A troubling legacy is taken away
Bust of Chief Justice Roger Taney removed from Frederick City Hall
FREDERICK — A bust of former U.S. Chief Justice Roger B. Taney will no longer greet visitors outside Frederick’s City Hall.
The bronze likeness of the Maryland native who wrote the watershed Dred Scott decision affirming slavery 160 years ago, was gently loosened Saturday morning by a crew of three men and loaded by a small crane into the back of an old Chevy pickup truck.
A small crowd that gathered to watch the removal applauded as the truck pulled away.
“To me, this was an embarrassment,” said Frederick Alderman Donna Kuzemchak, a Democrat who has been trying to have Taney’s statue removed since she was elected in 1997. The aldermen voted last year to have the statue removed.
Since 1932, the bust of Taney, along with that of Thomas Johnson, the first governor of Maryland, flanked the entrance of the historic City Hall building, which once served as a courthouse and sits just a block from bustling Market Street and its trendy shops and restaurants.
Both busts will be relocated to Mount Olivet Cemetery in Frederick, where Johnson is buried.
Taney wrote the 1857 majority opinion that ruled Scott, a Missouri slave who had traveled with his master into free territory and said he should retain his freedom, must remain enslaved. Taney wrote that the country’s founders saw blacks as “beings of an inferior order,” and that they “had no rights which the white man was bound to respect.”
Before the statue was lifted, Lorraine Hoffman, who lives just outside the city, posed as if she were moving the statue, which rested unevenly on wooden shims.

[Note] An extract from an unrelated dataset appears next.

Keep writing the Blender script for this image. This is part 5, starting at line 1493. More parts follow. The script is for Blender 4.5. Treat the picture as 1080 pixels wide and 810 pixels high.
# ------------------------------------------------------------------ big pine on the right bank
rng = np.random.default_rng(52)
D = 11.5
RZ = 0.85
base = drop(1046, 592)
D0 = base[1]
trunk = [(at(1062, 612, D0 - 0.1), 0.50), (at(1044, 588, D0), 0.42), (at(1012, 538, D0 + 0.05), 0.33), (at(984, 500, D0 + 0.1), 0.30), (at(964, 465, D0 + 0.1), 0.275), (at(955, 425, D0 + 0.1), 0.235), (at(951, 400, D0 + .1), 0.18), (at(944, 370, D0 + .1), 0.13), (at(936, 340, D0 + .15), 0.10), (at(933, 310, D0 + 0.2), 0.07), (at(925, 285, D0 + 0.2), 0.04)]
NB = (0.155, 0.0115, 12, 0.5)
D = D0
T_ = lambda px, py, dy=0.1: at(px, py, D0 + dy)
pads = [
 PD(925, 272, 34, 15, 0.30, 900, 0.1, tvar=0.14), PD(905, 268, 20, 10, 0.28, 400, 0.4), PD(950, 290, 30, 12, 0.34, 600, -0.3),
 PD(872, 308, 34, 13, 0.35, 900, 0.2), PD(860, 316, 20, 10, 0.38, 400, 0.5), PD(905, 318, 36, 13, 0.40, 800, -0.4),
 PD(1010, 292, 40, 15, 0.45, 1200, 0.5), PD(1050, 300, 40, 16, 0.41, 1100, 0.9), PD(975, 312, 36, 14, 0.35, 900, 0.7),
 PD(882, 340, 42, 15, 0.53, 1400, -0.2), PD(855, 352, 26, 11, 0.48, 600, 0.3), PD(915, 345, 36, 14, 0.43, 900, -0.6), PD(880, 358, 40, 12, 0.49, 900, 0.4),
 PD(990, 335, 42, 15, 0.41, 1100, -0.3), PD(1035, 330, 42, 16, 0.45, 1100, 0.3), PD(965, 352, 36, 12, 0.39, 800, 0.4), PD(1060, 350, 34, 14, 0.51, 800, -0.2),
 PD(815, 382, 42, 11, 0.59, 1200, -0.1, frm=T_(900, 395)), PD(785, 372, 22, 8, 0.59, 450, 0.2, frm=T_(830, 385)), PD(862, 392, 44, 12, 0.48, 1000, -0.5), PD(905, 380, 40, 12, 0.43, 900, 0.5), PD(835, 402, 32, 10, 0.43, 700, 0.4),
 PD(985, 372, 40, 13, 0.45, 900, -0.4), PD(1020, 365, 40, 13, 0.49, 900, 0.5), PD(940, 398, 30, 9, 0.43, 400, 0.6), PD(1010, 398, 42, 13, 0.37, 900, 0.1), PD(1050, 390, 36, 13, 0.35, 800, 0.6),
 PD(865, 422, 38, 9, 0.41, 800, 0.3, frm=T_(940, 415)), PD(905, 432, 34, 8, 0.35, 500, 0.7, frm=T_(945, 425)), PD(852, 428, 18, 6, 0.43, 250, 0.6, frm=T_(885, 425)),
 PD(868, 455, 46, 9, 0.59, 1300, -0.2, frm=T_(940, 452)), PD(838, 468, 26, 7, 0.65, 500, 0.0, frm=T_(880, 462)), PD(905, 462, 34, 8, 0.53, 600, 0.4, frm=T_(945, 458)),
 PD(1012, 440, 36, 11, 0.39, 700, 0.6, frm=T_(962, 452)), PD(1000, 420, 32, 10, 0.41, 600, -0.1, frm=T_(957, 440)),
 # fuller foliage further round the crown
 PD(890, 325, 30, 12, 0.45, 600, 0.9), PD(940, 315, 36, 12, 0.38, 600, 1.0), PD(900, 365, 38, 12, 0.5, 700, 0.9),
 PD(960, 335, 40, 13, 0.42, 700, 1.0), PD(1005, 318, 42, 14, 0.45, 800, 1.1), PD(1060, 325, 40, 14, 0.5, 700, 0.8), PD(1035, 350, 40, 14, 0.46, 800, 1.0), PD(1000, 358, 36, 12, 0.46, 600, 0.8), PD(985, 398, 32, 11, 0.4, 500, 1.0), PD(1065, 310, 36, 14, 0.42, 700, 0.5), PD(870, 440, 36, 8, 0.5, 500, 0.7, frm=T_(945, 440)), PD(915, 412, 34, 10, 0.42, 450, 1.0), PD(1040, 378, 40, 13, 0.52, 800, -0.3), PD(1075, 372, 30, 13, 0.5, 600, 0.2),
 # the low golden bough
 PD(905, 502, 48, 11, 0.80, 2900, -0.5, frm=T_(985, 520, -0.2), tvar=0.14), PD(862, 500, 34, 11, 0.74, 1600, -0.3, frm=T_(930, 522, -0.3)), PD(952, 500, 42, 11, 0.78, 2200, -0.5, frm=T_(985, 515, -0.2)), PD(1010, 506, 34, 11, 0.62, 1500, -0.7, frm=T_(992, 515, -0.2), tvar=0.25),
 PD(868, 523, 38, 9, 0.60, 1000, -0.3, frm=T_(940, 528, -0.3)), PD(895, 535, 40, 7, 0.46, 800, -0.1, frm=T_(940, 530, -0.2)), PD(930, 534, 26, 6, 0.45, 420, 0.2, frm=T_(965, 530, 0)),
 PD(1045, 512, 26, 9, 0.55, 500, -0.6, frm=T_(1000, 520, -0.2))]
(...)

She talked about making the photo her Facebook profile picture.
“I don’t think he deserves to be in front of City Hall,” she said.
Mayor Randy McClement said there were equal amounts of support for and opposition to the statues. Many supporters of the statues, he said, felt that moving them would be an attempt to deny history.

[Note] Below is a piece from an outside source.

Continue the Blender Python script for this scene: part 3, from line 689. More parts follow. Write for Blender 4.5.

“It’s historic in its own right. It was done by a fine artist. It was part of the heritage of the people of Frederick County,” said Theresa Mathias Michel, a lifelong Frederick resident who was opposed to removing the statue.
She and two others filed a petition last year, asking for a judge to review the decision, but it was later withdrawn.
The group chose not to continue to fight the decision after the opposition “wanted to make some racial capital out of it. We had no wish to get into that business,” Mathias Michel said.
The removal of the bust of Johnson, a slave owner who also served on the U.S. Supreme Court, did not inspire opposition. But McClement said “it didn’t look quite right” and that keeping just one bust marred the symmetry outside City Hall.
McClement said the city had offers from private buyers for the busts, but that city officials wanted to keep the busts where they would remain on public display, and decided a good site was Mount Olivet.
The cemetery board recently voted to display the new additions near the Francis Scott Key Memorial Monument, which draws many tourists, said Ronald Pearcey, the cemetery superintendent.
Both busts would remain together, he said, as they were outside City Hall.
“They’ve been together for so many years,” Pearcey said.